Not only are we looking at interest rate manipulation that deprives hundreds of trillions of dollars worth of interest-sensitive instruments of money they deserved to receive. (See our LIBOR backgrounder for more.)

We now have some evidence that the Bank of England — the UK central bank — had knowledge of the LIBOR Lies, and approved Barklays' artificially lowered submissions as a solution for Barklays.

If so, the Bank of England knew about it all. From ProPublica (my emphasis and paragraphing):
In October 2008, with the financial crisis at full bore, Barclays was again on the higher end of rate submissions. That month, according to filings, a senior Barclays manager spoke with a Bank of England official about Libor rates, and the idea that they might be artificially low.

Hearing of this conversation, other Barclays managers “formed the understanding” that the Bank of England wanted Barclays to lower its submissions.

This week, Barclays released an email confirming the conversation was between Diamond and Bank of England’s deputy governor Paul Tucker. It was another Barclays manager, Jerry del Missier, who determined what he thought Tucker’s comments meant, Barclays says.
Shorter Barklays: Sir, these other lying banks are killing us, making our rates look too high.

Shorter Bank of England: So? How 'bout you lie too.

This is still iffy; interpretation land.
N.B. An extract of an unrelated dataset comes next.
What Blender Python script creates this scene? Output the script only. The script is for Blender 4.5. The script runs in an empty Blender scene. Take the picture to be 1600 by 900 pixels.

But it's pretty certain that the conversation took place, whatever meaning either side attached to the statements.

Even so — if the UK central bank knew that LIBOR was being manipulated, that itself is enough to make ... who? the UK government? ... complicit.

The parallel case would be if the Fed knew that JPMorgan Chase — a LIBOR bank, by the way — were doing the same thing. Whom do you arrest? Ben Bernanke?

And you should know that there are starting to be reports that what the Bank of England knew, the Fed knew. Business Insider:
But a research paper from the Federal Reserve's Jeremy Berkowitz (now a professor at the University of Houston) indicates that the Fed was worried about LIBOR manipulation as early as February 1998.

In that paper, Berkowitz tests alternative methods of calculating LIBOR rates specifically because the Fed has already seen three examples of misreporting from one bank in early 1996. While he writes those incidents off as being "undoubtedly...unintentionally misreported," the composition of a paper to prevent against such errors suggests a great deal of interest from the Fed in this subject. ...

While Rabinowitz's paper does not imply that banks had been colluding to manipulate rates at the time it was written, it suggests that the Fed was already be concerned about the effects of inaccurate reporting by banks about their lending practices ten years before the financial crisis.
If the Fed was alerted in the late 1990s, they had to be paying attention. Do these Big Boy bankers talk to each other? I'm guessing once a month at least — at St. Andrews.

Just keep your eyes open. This hasn't begun to blow. (And if it never does, that will be even worse news.)